Ao nível dos pilotos de Fórmula 1, não é difícil andar extremamente depressa. Mas é mais difícil do que parece: andar extremamente depressa durante 70 voltas, não falhar no arranque, saber ultrapassar no menor espaço de tempo possível, ter um estilo de condução que poupe pneus (os da frente e os de trás, os da esquerda e os da direita), saber fazê-lo à chuva, ao sol, de noite, de dia, em pistas largas, estreitas, curtas ou longas. Para resumir, a consistência é o mais importante numa equipa e num piloto de Fórmula 1, controlar bem as mil e uma variáveis é fundamental.

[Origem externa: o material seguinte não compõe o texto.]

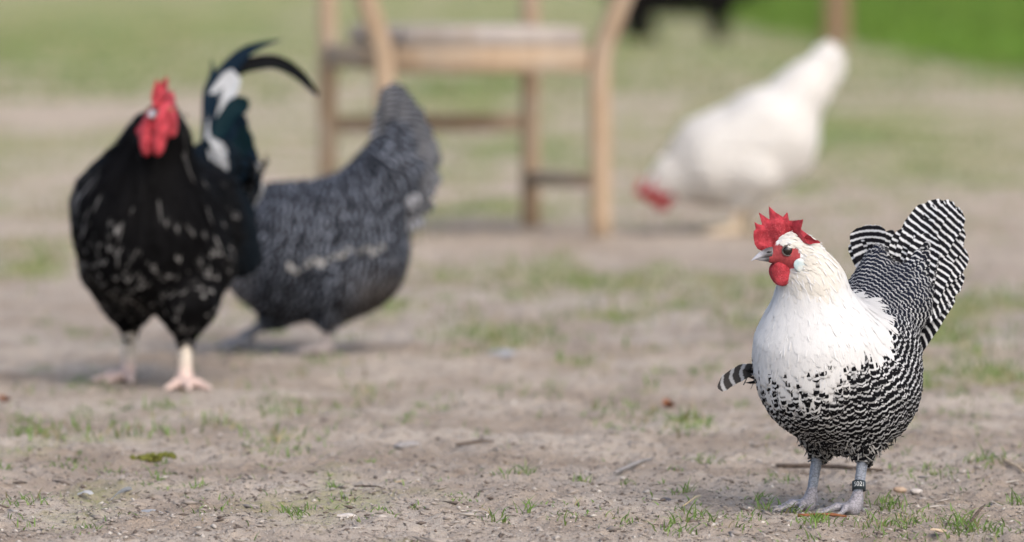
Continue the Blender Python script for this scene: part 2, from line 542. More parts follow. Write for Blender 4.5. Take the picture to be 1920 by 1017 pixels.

Por exemplo, o que fazer quando dois colegas de equipa se detestam e não obedecem às ordens do chefe de equipa que pede a um que deixe o outro passar? No ano passado, na Red Bull, Max Verstappen não quis saber do seu colega Pérez e não fez nada para que este conseguisse maior probabilidade de ficar em segundo no Mundial. Duas notas: Max disse-o explicitamente durante a corrida através do rádio e quando já era campeão do mundo. Podia ter ajudado Pérez que nada lhe aconteceria. Na verdade, não ajudou Pérez e nada lhe aconteceu, é hoje o mais bem pago piloto da modalidade, corre para um terceiro título e tem a História à sua frente, destronando Lewis Hamilton ou Michael Schumacher como os mais titulados de sempre.

Como aquelas pessoas que viveram a vida a passar o verão numa praia tão incrível como vazia, os velhos fãs da Fórmula 1 têm agora de conviver com multidões que pouco ou nada querem saber dos tempos antigos. Tal como Max Verstappen.